European Council President Herman Van Rompuy has announced that he will visit Cambodia on Friday and Saturday – just days after the European Parliament adopted a resolution lambasting Cambodia’s human rights record and threatening to suspend trade preferences on products linked to human rights abuses. 

According to Van Rompuy’s schedule, posted to the European Council’s website, the former Belgian prime minister will arrive in Phnom Penh on Friday afternoon and hold an official meeting with Prime Minister Hun Sen, and will pay a courtesy call to National Assembly President Heng Samrin and lay a wreath at the Independence Monument in honour of the late King Father the next day.

The European Council – which is composed of the heads of state and government of EU members – is a body charged with setting the EU’s general political direction.


EU Ambassador to Cambodia Jean-Francois Cautain said that Van Rompuy’s meetings will “touch upon the relationship between the EU and Cambodia and will address a broad range of domestic and regional issues of interest to the EU”, but declined to elaborate on whether those issues would include those mentioned in last Friday’s European Parliament resolution.

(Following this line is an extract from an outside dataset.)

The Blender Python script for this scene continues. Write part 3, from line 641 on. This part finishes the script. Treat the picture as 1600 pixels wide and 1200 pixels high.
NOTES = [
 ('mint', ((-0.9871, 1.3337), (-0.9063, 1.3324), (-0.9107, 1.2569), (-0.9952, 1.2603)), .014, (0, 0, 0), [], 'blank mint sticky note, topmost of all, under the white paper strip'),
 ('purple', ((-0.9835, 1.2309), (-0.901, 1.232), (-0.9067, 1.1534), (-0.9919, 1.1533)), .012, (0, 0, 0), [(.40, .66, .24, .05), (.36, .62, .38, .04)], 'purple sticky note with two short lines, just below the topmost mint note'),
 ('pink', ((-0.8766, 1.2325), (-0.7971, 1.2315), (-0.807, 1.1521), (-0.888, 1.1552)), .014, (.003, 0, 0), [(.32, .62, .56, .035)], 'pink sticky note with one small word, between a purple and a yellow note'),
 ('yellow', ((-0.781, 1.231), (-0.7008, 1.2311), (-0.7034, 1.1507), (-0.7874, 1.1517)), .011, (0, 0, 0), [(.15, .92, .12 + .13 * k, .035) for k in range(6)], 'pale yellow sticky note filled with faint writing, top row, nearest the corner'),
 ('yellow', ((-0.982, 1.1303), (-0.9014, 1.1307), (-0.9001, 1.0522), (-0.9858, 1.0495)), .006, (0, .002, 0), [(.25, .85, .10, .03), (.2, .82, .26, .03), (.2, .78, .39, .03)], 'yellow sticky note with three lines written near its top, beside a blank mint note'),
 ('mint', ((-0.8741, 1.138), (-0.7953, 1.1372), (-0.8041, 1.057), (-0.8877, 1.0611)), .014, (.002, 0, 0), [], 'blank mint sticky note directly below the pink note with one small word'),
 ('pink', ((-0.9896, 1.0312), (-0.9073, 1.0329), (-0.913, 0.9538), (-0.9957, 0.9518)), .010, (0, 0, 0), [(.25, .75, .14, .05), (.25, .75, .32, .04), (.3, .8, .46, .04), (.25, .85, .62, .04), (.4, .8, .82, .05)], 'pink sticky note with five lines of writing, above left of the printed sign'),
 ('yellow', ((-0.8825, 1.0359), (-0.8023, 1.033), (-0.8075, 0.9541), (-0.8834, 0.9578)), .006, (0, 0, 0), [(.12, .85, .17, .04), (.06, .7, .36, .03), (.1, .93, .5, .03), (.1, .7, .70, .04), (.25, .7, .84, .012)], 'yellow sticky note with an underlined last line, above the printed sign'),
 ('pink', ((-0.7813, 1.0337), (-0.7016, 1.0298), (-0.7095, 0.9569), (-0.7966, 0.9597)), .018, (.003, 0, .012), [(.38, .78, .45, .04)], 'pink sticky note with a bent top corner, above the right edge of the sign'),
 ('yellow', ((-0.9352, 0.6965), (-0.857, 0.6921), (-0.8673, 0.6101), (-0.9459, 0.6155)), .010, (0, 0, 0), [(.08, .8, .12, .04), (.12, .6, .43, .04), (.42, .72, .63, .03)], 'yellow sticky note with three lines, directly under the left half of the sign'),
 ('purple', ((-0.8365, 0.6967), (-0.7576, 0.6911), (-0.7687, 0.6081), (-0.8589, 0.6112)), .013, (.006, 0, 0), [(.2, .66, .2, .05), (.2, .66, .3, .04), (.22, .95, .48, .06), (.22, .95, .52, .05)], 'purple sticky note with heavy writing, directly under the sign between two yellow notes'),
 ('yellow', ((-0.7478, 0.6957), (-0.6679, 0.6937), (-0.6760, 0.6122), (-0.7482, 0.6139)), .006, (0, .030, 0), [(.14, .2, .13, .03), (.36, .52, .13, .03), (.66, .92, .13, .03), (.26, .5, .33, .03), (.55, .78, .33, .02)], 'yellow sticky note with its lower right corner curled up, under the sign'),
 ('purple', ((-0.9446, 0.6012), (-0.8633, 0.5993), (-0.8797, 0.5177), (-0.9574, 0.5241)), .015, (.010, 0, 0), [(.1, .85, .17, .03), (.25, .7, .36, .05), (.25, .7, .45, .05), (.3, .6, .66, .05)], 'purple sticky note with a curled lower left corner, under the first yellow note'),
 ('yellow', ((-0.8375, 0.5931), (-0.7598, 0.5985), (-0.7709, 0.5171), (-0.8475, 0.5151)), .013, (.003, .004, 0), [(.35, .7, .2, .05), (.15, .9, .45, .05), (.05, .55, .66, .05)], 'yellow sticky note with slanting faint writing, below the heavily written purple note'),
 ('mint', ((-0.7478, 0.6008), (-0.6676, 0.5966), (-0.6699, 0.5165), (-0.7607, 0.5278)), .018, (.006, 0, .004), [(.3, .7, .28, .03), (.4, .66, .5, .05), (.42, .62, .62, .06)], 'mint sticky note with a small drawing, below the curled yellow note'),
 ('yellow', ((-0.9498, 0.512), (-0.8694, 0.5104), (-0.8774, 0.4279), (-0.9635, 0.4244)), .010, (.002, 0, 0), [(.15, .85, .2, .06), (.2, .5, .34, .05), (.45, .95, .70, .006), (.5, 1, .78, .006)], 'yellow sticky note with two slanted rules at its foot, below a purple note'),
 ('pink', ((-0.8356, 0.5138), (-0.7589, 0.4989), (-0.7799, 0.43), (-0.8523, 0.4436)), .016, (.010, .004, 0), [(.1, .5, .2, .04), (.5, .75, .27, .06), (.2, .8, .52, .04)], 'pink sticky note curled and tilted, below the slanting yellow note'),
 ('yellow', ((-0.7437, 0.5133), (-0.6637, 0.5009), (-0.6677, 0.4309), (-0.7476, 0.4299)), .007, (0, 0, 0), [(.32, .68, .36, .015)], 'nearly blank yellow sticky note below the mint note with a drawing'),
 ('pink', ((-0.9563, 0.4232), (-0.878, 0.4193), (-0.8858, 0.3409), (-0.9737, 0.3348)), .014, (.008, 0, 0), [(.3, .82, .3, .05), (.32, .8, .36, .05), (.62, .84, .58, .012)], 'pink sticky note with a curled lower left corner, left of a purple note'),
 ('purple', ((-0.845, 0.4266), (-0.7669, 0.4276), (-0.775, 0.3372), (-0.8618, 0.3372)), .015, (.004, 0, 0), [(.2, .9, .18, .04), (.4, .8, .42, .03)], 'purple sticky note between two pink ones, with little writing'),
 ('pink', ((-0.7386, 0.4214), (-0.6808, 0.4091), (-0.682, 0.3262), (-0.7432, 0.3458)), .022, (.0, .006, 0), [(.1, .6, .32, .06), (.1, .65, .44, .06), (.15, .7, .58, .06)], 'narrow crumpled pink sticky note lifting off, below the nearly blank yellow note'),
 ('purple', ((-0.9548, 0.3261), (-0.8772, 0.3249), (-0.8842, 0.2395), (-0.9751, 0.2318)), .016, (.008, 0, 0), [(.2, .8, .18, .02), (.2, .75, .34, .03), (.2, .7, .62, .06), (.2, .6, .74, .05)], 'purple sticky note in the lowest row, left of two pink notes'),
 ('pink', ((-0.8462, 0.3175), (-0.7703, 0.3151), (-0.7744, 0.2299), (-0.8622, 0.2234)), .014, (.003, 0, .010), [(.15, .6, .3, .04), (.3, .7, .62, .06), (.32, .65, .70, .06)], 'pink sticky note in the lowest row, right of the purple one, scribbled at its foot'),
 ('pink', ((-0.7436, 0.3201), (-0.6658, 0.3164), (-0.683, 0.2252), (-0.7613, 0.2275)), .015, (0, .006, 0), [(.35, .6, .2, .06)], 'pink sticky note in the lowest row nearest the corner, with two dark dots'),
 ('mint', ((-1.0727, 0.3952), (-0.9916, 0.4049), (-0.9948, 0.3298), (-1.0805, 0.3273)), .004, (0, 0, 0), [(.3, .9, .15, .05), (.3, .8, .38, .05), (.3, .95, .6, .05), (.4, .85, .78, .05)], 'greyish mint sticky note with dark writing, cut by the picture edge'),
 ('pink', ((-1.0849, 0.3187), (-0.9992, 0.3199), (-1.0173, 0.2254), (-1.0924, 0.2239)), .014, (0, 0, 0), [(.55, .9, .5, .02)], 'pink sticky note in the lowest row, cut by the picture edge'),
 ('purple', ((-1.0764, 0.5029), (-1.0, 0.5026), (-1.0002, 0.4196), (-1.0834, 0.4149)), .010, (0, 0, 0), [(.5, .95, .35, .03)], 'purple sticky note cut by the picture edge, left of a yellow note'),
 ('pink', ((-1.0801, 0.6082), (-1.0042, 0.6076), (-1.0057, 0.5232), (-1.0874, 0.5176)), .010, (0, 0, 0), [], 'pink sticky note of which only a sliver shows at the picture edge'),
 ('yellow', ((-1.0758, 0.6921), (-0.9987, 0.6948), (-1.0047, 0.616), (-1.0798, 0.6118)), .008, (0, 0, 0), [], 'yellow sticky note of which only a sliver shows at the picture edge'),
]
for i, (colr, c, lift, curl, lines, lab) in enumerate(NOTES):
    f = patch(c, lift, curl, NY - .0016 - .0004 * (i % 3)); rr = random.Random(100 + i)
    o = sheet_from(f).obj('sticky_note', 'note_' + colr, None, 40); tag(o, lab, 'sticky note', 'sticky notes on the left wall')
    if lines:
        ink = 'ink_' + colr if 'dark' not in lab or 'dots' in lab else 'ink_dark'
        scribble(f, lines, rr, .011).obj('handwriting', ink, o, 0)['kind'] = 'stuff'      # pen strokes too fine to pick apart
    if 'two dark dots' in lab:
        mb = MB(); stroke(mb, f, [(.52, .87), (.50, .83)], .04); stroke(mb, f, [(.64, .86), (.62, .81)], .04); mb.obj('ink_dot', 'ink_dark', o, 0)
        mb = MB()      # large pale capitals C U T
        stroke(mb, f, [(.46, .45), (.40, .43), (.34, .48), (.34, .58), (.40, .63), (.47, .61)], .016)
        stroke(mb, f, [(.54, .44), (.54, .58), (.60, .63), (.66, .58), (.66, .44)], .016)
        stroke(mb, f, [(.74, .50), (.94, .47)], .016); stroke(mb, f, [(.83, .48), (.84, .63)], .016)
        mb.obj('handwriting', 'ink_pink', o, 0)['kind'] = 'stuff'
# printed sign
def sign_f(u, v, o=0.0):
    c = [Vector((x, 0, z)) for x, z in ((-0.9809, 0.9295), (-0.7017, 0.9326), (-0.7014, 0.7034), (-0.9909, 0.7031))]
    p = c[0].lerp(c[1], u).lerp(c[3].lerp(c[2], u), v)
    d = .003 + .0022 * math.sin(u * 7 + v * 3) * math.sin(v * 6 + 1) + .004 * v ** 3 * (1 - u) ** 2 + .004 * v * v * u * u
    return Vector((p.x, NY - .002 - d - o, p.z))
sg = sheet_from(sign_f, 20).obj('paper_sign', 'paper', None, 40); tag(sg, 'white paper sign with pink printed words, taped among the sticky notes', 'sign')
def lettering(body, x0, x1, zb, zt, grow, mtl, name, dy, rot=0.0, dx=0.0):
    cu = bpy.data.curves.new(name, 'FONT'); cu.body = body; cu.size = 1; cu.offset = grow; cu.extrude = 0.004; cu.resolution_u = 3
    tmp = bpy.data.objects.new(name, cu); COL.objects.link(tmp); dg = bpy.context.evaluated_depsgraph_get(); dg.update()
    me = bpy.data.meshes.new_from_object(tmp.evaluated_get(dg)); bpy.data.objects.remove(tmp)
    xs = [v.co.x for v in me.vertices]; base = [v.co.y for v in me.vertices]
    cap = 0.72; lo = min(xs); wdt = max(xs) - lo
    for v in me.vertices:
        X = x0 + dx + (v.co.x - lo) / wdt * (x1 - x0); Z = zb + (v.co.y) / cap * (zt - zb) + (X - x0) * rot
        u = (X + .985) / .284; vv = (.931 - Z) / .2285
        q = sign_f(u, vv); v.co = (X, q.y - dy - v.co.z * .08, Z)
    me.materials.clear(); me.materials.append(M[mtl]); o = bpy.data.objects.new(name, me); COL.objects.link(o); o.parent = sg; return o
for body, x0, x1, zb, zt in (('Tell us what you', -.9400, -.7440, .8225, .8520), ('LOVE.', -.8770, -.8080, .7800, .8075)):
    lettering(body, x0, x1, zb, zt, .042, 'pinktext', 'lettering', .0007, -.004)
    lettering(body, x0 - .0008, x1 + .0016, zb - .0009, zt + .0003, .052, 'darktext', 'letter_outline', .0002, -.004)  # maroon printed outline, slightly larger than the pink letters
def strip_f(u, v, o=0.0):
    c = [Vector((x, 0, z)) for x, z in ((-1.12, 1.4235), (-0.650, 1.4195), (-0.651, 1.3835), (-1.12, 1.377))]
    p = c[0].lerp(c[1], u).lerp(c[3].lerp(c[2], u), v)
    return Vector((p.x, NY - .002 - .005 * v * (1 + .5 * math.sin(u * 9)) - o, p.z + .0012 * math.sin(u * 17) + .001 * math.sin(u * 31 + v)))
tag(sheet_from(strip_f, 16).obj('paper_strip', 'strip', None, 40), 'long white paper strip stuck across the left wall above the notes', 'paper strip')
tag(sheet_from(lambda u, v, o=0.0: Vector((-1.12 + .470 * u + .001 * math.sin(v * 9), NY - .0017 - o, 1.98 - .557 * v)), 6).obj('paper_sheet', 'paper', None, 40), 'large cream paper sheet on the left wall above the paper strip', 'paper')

Eang Vuthy, a representative for the fair development NGO Equitable Cambodia, said it was “very important for the EU to raise the issue with the government, and of course the government can give the feedback”. 

“We’re hearing already that the government is saying that EU is biased,” he continued.  “The EU should give a response to this.” Vuthy went on to point out that human rights agreements already existed between the EU and Cambodia – notably in the EU-Cambodia Co-operation Framework Agreement and the “Everything But Arms” trade pact.

This week’s trip, said Vuthy, offers a sterling opportunity for the EU to encourage the royal government to play by its own rules, “because Cambodia is a country that has ratified international law and agreed to respect people’s rights”.  

“You can’t avoid this obligation,” he added.